Alternaba las actuaciones con trabajos esporádicos en el campo. La primera vez que fui de jornalero a segar, dejé la hoz en el suelo y con las dos manos junté las cañas hasta que logré sujetarlas con una sola mano, después cogí la hoz y las serré. 
He trabajado de todo y al fin tuve que emigrar a Alemania. Trabajé en una fábrica de Nuremberg y pude llevarme a mi familia. Ángela cuidaba los niños de otros matrimonios y mis hijos comenzaron a actuar conmigo en los locales de los emigrantes españoles. Nos fue bien, pero vi que si continuábamos allí mis hijos perderían sus raíces y eso no me gustaba nada. Decidimos regresar a España.
Tengo dos hijos que estudiaron música y tiene su propia orquesta.

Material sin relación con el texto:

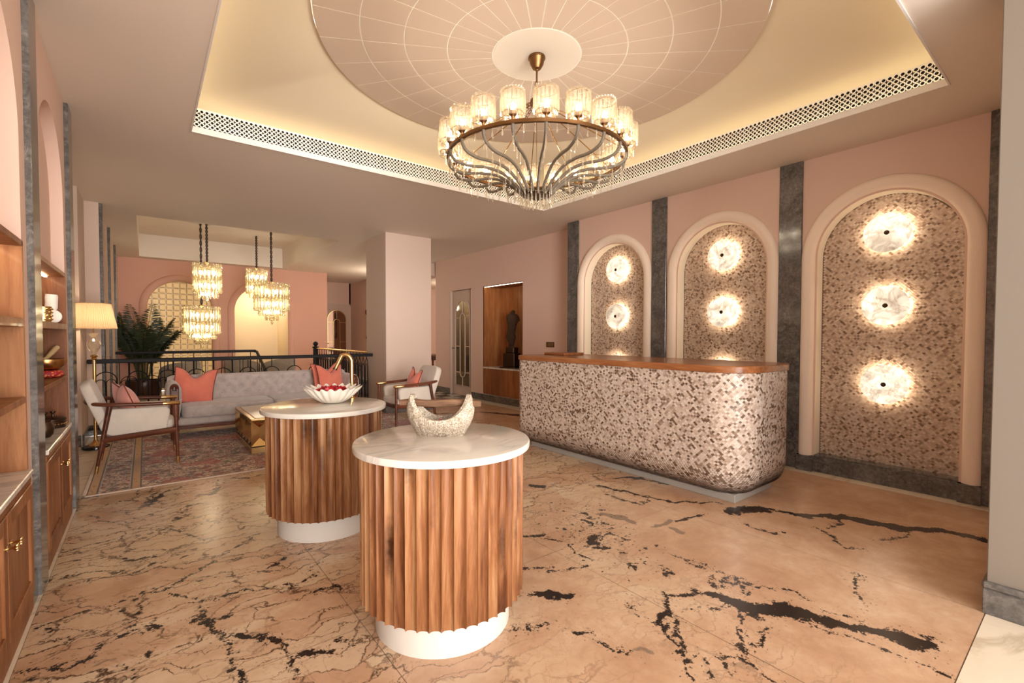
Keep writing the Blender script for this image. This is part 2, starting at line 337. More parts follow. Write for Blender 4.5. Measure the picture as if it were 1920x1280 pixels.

Angelita (dice este nombre por primera vez) murió hace dos años el día de los difuntos y, desde entonces no hay un solo día en mi vida en que  no acuda a visitarla. (Es en ese momento cuando reparo que lleva las dos alianzas en la mano). 
Ha sido y será la mujer de mi vida y no hay millones de dinero suficientes en el mundo para que yo abandone Cabeza del Caballo porque ahí está Angelita.
Hablamos largo y tendido durante la comida. “Yo lo único que he pretendido en la vida es que la gente sea feliz”, me dijo, como si a pesar de lo sufrido, esa fuera su filosofía de vida. ¡Qué gran hombre!
Aún me quedaba una pregunta por hacer y me lancé: Francisco, ¿Por qué te llaman Chupaligas?,  “Hubo un tiempo que actuaba de payaso y mi nombre artístico era el payaso Chupaligas y ese apodo  se quedó para siempre”, respondió.

Interpretamos varias canciones para amenizar los postres en el local de la peña y nos bastaba una mirada para disculpar las pequeñas pifias, más mías que suyas, durante la velada. El sonido de su trompeta quedará para siempre en nuestra memoria con la magistral interpretación que nos brindó de “Balada triste de trompeta”. Lo acompañé hasta el coche y cuando se alejó, me quedó la impresión de que San Lorenzo me había premiado con un nuevo amigo, un sabio, un artista puro que ojalá pueda deleitarnos con su magia durante muchos años más.